3D scene scripts
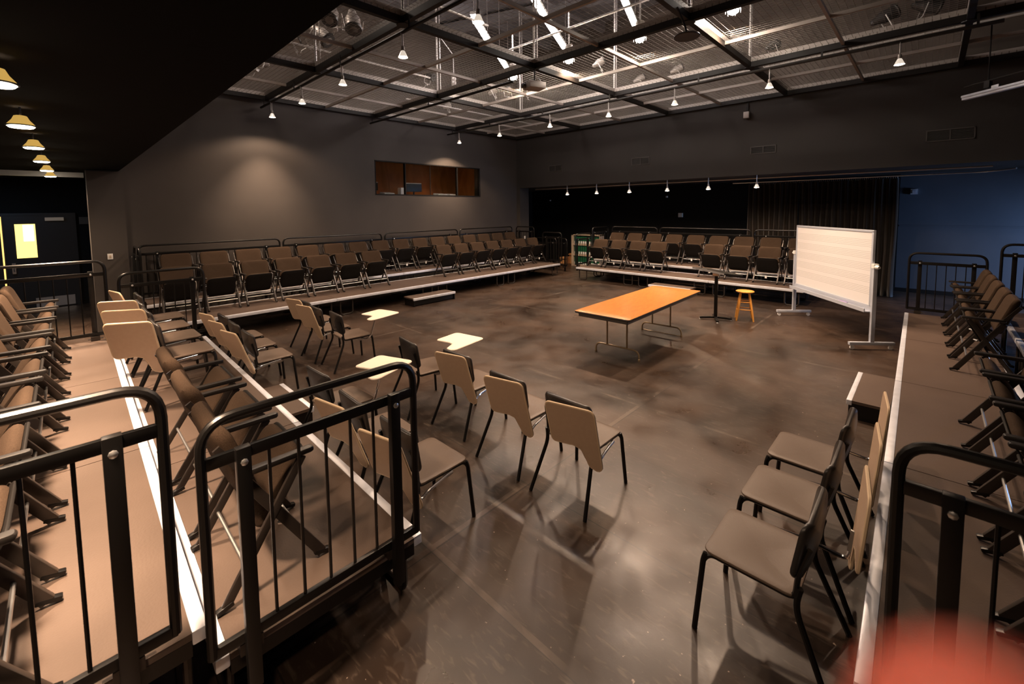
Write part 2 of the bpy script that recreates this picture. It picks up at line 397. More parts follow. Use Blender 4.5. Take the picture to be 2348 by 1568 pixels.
# ------------------------------------------------------------ the room
GZ = 5.0           # underside of the wire grid
YW, XW = 11.6, 12.3
HZ = 3.11          # ceiling height under the soffits
def build_room():
    f = MB().bb(-5, 16.5, -7, 17, -.1, 0); struct(f.build('floor', 'floor', smooth=False))
    # left wall with the control booth opening
    w = MB(); x0, x1, z0, z1 = 6.34, 10.40, 2.76, 3.76
    w.bb(.36, x0, YW, YW + .3, 0, GZ + .02).bb(x1, 12.9, YW, YW + .3, 0, GZ + .02).bb(x0, x1, YW, YW + .3, 0, z0).bb(x0, x1, YW, YW + .3, z1, GZ + .02)
    w.bb(.36, .88, YW - .12, YW, 0, HZ)
    struct(w.build('wall_left', 'wall', smooth=False))
    # right wall: header over the recess, and the short pier at the corner
    w = MB(); w.bb(XW, XW + .5, -6.5, YW, HZ, GZ + .02); w.bb(XW, XW + .5, 11.42, YW, 0, HZ)
    struct(w.build('wall_right', 'wall_far', smooth=False))
    # walls above the grid
    w = MB(); w.bb(-4, 12.9, YW + .05, YW + .3, GZ + .02, 9.2); struct(w.build('wall_left_upper', 'upper', smooth=False))
    w = MB(); w.bb(XW + .05, XW + .5, -6.5, YW + .05, GZ + .02, 9.2); struct(w.build('wall_right_upper', 'upper', smooth=False))
    # recess behind the header
    w = MB(); w.bb(15.5, 15.7, -6.5, .62, 0, HZ + .1); struct(w.build('wall_recess_back', 'wall_blue', smooth=False))
    w = MB(); w.bb(15.5, 15.7, .62, 14, 0, HZ + .1); struct(w.build('wall_recess_black', 'black', smooth=False))
    w = MB(); w.bb(12.8, 15.7, 13.6, 13.8, 0, HZ + .1); struct(w.build('wall_recess_left', 'black', smooth=False))
    w = MB(); w.bb(12.8, 15.7, -6.5, 14, HZ + .01, HZ + .15); struct(w.build('ceiling_recess', 'wall_far', smooth=False))
    b = MB().bb(15.46, 15.5, -6.5, 4.0, 0, .1); struct(b.build('baseboard_recess', 'black', smooth=False))
    b = MB().bb(15.475, 15.5, -1.7, .6, 1.745, 1.775); struct(b.build('trim_1', 'wall_blue', smooth=False))
    # low black ceiling at the left, over the side seats and the doors
    w = MB(); w.bb(-5, .84, -7, 16, 3.14, 3.3); struct(w.build('ceiling_low', 'soffit', smooth=False))
    w = MB(); w.bb(.70, .84, -7, YW, 3.3, GZ + .5); struct(w.build('wall_soffit', 'soffit', smooth=False))
    # vestibule and the off-frame sides
    w = MB(); w.bb(-5, .9, 15.6, 15.8, 0, 3.2); struct(w.build('wall_vestibule_back', 'black', smooth=False))
    w = MB(); w.bb(.52, .64, YW + .3, 15.6, 0, 3.2); struct(w.build('wall_vestibule_right', 'black', smooth=False))
    w = MB(); w.bb(-5.1, -5, -7, 15.8, 0, 9.2); struct(w.build('wall_side', 'black', smooth=False))
    w = MB(); w.bb(-5, 16, -7.1, -7, 0, 9.2); struct(w.build('wall_near', 'black', smooth=False))
    c = MB().bb(-5, 12.9, -7, YW + .3, 8.2, 8.4)
    for k in range(8): c.bb(-5, 12.9, -5.5 + k * 2.2, -5.38 + k * 2.2, 7.9, 8.2)
    for k in range(4): c.box((3.2 + k * 2.6, 5, 7.95), (.25, 16, .25), Matrix.Rotation(.35, 4, 'Z'))
    struct(c.build('ceiling', 'roof', smooth=False))
    b = MB().bb(-1.2, .36, 12.55, 12.62, 3.04, 3.14); struct(b.build('trim_2', 'steel', smooth=False))
    # control booth behind the opening
    b = MB().bb(5.9, 10.9, 13.4, 13.5, 2.0, 4.4).bb(5.9, 6.0, YW + .3, 13.4, 2.0, 4.4).bb(10.8, 10.9, YW + .3, 13.4, 2.0, 4.4)
    struct(b.build('wall_booth', 'booth_wood', smooth=False))
    b = MB().bb(5.9, 10.9, YW + .3, 13.5, 4.4, 4.5); struct(b.build('ceiling_booth', 'black', smooth=False))
    wdw = MB(); t = .03
    for z in (z0, z1 - t): wdw.bb(x0, x1, YW - .01, YW + .09, z, z + t)
    for x in (x0, 7.34, 9.36, x1 - t): wdw.bb(x, x + t, YW - .01, YW + .09, z0, z1)
    wdw.bb(8.28, 8.29, YW + .02, YW + .04, z0, z1)
    wo = struct(wdw.build('window_1', 'black', smooth=False))
    for a, b_ in ((x0 + t, 7.34), (7.37, 8.28), (8.29, 9.36), (9.39, x1 - t)):
        MB().bb(a, b_, YW + .026, YW + .034, z0 + t, z1 - t).build('pane', 'glass', wo, smooth=False)
    cnt = MB().bb(6.35, 10.39, YW + .3, 12.3, 2.74, 2.78)
    tag(cnt.build('booth_counter', 'paper', smooth=False), 'long pale counter just inside the control booth window', 'counter')
    # daylight window beyond the right edge of the picture, lighting the recess
    w = struct(MB().bb(13.3, 13.42, -3.62, -3.52, .9, 2.1).bb(15.2, 15.32, -3.62, -3.52, .9, 2.1).bb(13.3, 15.32, -3.62, -3.52, 2.1, 2.2).bb(13.3, 15.32, -3.62, -3.52, .8, .9).build('window_2', 'black', smooth=False))
    e = MB().bb(12.8, 13.3, -3.7, -3.6, 0, HZ).bb(15.32, 15.5, -3.7, -3.6, 0, HZ).bb(13.3, 15.32, -3.7, -3.6, 2.15, HZ).bb(13.3, 15.32, -3.7, -3.6, 0, .8)
    struct(e.build('wall_recess_baffle', 'black', smooth=False))  # unseen wall and low opening added to dim the upper recess wall
    new_light('AREA', 'daylight', (14.2, -4.7, 1.95), 170, (.38, .58, 1.0), w, target=(14.9, 3, 1.1), size=1.4, size_y=1.3)
build_room()

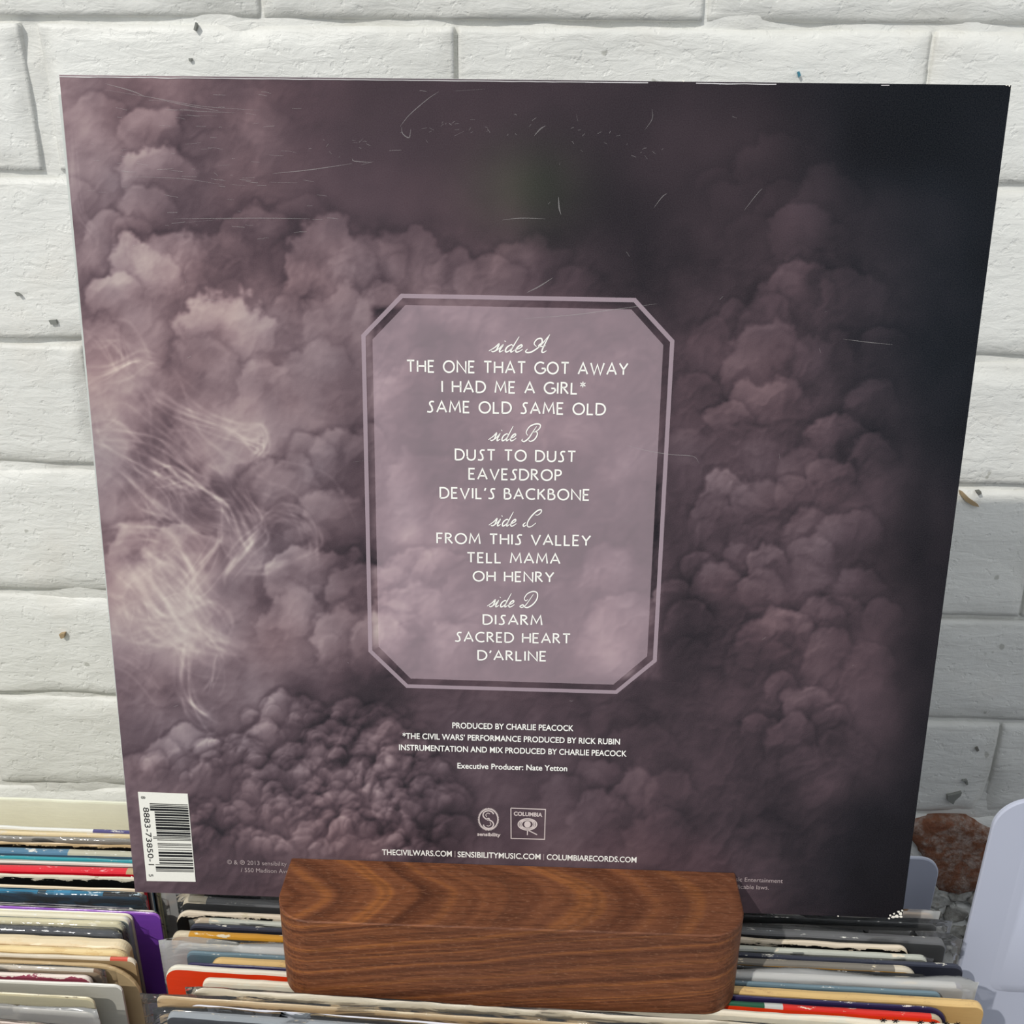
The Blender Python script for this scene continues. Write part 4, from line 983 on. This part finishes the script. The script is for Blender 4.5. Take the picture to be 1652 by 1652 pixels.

== WHAT THE EXERCISE ASKS ==
Copy every record above exactly, leaving out the pictures.

== CORRECT RESPONSE ==
Write part 2 of the bpy script that recreates this picture. It picks up at line 397. More parts follow. Use Blender 4.5. Take the picture to be 2348 by 1568 pixels.
# ------------------------------------------------------------ the room
GZ = 5.0           # underside of the wire grid
YW, XW = 11.6, 12.3
HZ = 3.11          # ceiling height under the soffits
def build_room():
    f = MB().bb(-5, 16.5, -7, 17, -.1, 0); struct(f.build('floor', 'floor', smooth=False))
    # left wall with the control booth opening
    w = MB(); x0, x1, z0, z1 = 6.34, 10.40, 2.76, 3.76
    w.bb(.36, x0, YW, YW + .3, 0, GZ + .02).bb(x1, 12.9, YW, YW + .3, 0, GZ + .02).bb(x0, x1, YW, YW + .3, 0, z0).bb(x0, x1, YW, YW + .3, z1, GZ + .02)
    w.bb(.36, .88, YW - .12, YW, 0, HZ)
    struct(w.build('wall_left', 'wall', smooth=False))
    # right wall: header over the recess, and the short pier at the corner
    w = MB(); w.bb(XW, XW + .5, -6.5, YW, HZ, GZ + .02); w.bb(XW, XW + .5, 11.42, YW, 0, HZ)
    struct(w.build('wall_right', 'wall_far', smooth=False))
    # walls above the grid
    w = MB(); w.bb(-4, 12.9, YW + .05, YW + .3, GZ + .02, 9.2); struct(w.build('wall_left_upper', 'upper', smooth=False))
    w = MB(); w.bb(XW + .05, XW + .5, -6.5, YW + .05, GZ + .02, 9.2); struct(w.build('wall_right_upper', 'upper', smooth=False))
    # recess behind the header
    w = MB(); w.bb(15.5, 15.7, -6.5, .62, 0, HZ + .1); struct(w.build('wall_recess_back', 'wall_blue', smooth=False))
    w = MB(); w.bb(15.5, 15.7, .62, 14, 0, HZ + .1); struct(w.build('wall_recess_black', 'black', smooth=False))
    w = MB(); w.bb(12.8, 15.7, 13.6, 13.8, 0, HZ + .1); struct(w.build('wall_recess_left', 'black', smooth=False))
    w = MB(); w.bb(12.8, 15.7, -6.5, 14, HZ + .01, HZ + .15); struct(w.build('ceiling_recess', 'wall_far', smooth=False))
    b = MB().bb(15.46, 15.5, -6.5, 4.0, 0, .1); struct(b.build('baseboard_recess', 'black', smooth=False))
    b = MB().bb(15.475, 15.5, -1.7, .6, 1.745, 1.775); struct(b.build('trim_1', 'wall_blue', smooth=False))
    # low black ceiling at the left, over the side seats and the doors
    w = MB(); w.bb(-5, .84, -7, 16, 3.14, 3.3); struct(w.build('ceiling_low', 'soffit', smooth=False))
    w = MB(); w.bb(.70, .84, -7, YW, 3.3, GZ + .5); struct(w.build('wall_soffit', 'soffit', smooth=False))
    # vestibule and the off-frame sides
    w = MB(); w.bb(-5, .9, 15.6, 15.8, 0, 3.2); struct(w.build('wall_vestibule_back', 'black', smooth=False))
    w = MB(); w.bb(.52, .64, YW + .3, 15.6, 0, 3.2); struct(w.build('wall_vestibule_right', 'black', smooth=False))
    w = MB(); w.bb(-5.1, -5, -7, 15.8, 0, 9.2); struct(w.build('wall_side', 'black', smooth=False))
    w = MB(); w.bb(-5, 16, -7.1, -7, 0, 9.2); struct(w.build('wall_near', 'black', smooth=False))
    c = MB().bb(-5, 12.9, -7, YW + .3, 8.2, 8.4)
    for k in range(8): c.bb(-5, 12.9, -5.5 + k * 2.2, -5.38 + k * 2.2, 7.9, 8.2)
    for k in range(4): c.box((3.2 + k * 2.6, 5, 7.95), (.25, 16, .25), Matrix.Rotation(.35, 4, 'Z'))
    struct(c.build('ceiling', 'roof', smooth=False))
    b = MB().bb(-1.2, .36, 12.55, 12.62, 3.04, 3.14); struct(b.build('trim_2', 'steel', smooth=False))
    # control booth behind the opening
    b = MB().bb(5.9, 10.9, 13.4, 13.5, 2.0, 4.4).bb(5.9, 6.0, YW + .3, 13.4, 2.0, 4.4).bb(10.8, 10.9, YW + .3, 13.4, 2.0, 4.4)
    struct(b.build('wall_booth', 'booth_wood', smooth=False))
    b = MB().bb(5.9, 10.9, YW + .3, 13.5, 4.4, 4.5); struct(b.build('ceiling_booth', 'black', smooth=False))
    wdw = MB(); t = .03
    for z in (z0, z1 - t): wdw.bb(x0, x1, YW - .01, YW + .09, z, z + t)
    for x in (x0, 7.34, 9.36, x1 - t): wdw.bb(x, x + t, YW - .01, YW + .09, z0, z1)
    wdw.bb(8.28, 8.29, YW + .02, YW + .04, z0, z1)
    wo = struct(wdw.build('window_1', 'black', smooth=False))
    for a, b_ in ((x0 + t, 7.34), (7.37, 8.28), (8.29, 9.36), (9.39, x1 - t)):
        MB().bb(a, b_, YW + .026, YW + .034, z0 + t, z1 - t).build('pane', 'glass', wo, smooth=False)
    cnt = MB().bb(6.35, 10.39, YW + .3, 12.3, 2.74, 2.78)
    tag(cnt.build('booth_counter', 'paper', smooth=False), 'long pale counter just inside the control booth window', 'counter')
    # daylight window beyond the right edge of the picture, lighting the recess
    w = struct(MB().bb(13.3, 13.42, -3.62, -3.52, .9, 2.1).bb(15.2, 15.32, -3.62, -3.52, .9, 2.1).bb(13.3, 15.32, -3.62, -3.52, 2.1, 2.2).bb(13.3, 15.32, -3.62, -3.52, .8, .9).build('window_2', 'black', smooth=False))
    e = MB().bb(12.8, 13.3, -3.7, -3.6, 0, HZ).bb(15.32, 15.5, -3.7, -3.6, 0, HZ).bb(13.3, 15.32, -3.7, -3.6, 2.15, HZ).bb(13.3, 15.32, -3.7, -3.6, 0, .8)
    struct(e.build('wall_recess_baffle', 'black', smooth=False))  # unseen wall and low opening added to dim the upper recess wall
    new_light('AREA', 'daylight', (14.2, -4.7, 1.95), 170, (.38, .58, 1.0), w, target=(14.9, 3, 1.1), size=1.4, size_y=1.3)
build_room()

The Blender Python script for this scene continues. Write part 4, from line 983 on. This part finishes the script. The script is for Blender 4.5. Take the picture to be 1652 by 1652 pixels.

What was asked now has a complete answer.